Heinlein - Door Into Summer

November 22, 2004

Robert A. Heinlein
"The Door Into Summer"
A Heinlein trio
Garden City, N.Y. : Nelson Doubleday, Inc., c1957.

I actually grabbed this Heinlein collection from the library shelves because I wanted to re-read "Door Into Summer." I last read it many many moons ago, when I was a teenager, and all I remembered was the cat who during bad weather went around to every door or window in the house asking to be let out into summer. Our old orange tabby did the same thing, for surely one of the various doors in the house must let him out where he can do his business without risking local frostbite.

When I re-read the story last week I was surprised, twice over. I had forgotten just how dated the story was - the hero is a 1950s uber-engineer who designs clever things and re-makes the world with a drafting board and a machine shop. The other surprise was that his world-changing inventions are household cleaning robots, mechanizing housework so as to free women from bondage and toil.

Heinlein has been praised as a feminist and condemned for being a sexist, both for the same reason. His female characters are all strong-willed and articulate; they know what they want and they go for it. His female characters, and his male characters in response, define themselves by their sexuality, often doing so to the point where the mind and the will are eclipsed by the body. (Not that that ever happens to us.)

Thus Door's core premise is that women do housework, and that the male engineer will save them from their fate and free them to do more productive things. In addition our hero is betrayed by his fiancee and then devotes himself through a complex plot involving cryogenic storage, time travel, and a willing-ness to help himself out of a jam so that he can finally marry the girl of his dreams -- a woman who is both strong willed and who puts her will to the purpose of supporting our hero. The engineers are all male; Heinlein imagines a world with a gendered division of labor as strong as anything in the 1920s, but the energy and drive that make the inventions into components of social change comes from men and women alike.

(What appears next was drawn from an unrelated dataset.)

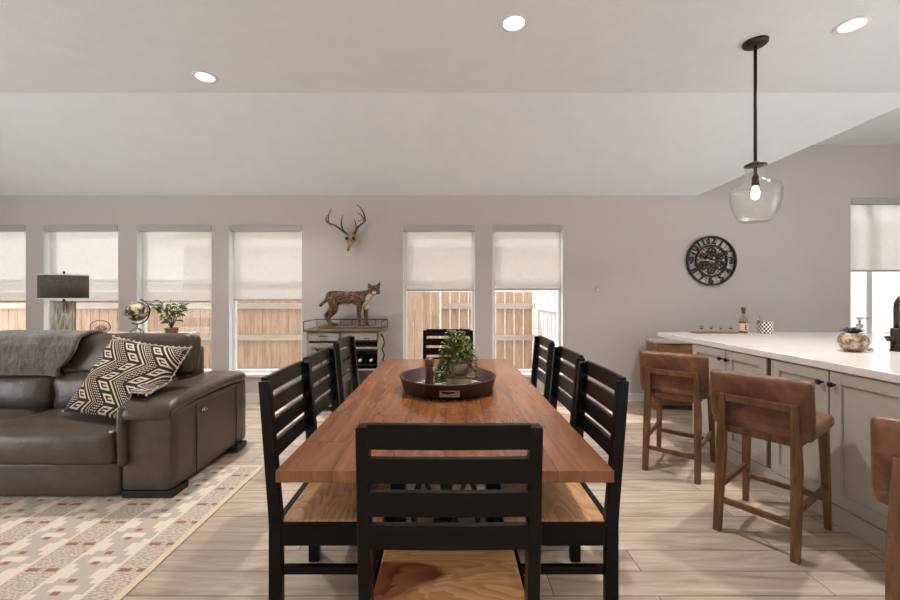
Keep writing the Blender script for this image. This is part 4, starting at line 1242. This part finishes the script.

The 1950s were an odd time for gender roles, and Heinlein was doing one of the things that science fiction does best - take an aspect of contemporary society out of context and explore the implications of our assumptions. Thus in an era which was both seeing more women re-enter the workforce and seeing housework and parenting extolled as the only acceptable role for women to play, it is not surprising that Heinlein dug into the assumptions about what women should do and how they should do it.

It is a little surprising that he imagines a future 30 years in advance where women are freed from drudgery but women are not professionals, designers, or inventers, but there too we see the paradox of science fiction. When we take a part of our society out, turn it around and dig into its assumptions, we often stop and mount our dissected social segment in a display case that is made up of the rest of the elements of the author's original society. The future is an alien world, more alien than the past, and if we are looking at one or two ideas and telling a pulp story, then that is enough for any one work of speculative fiction.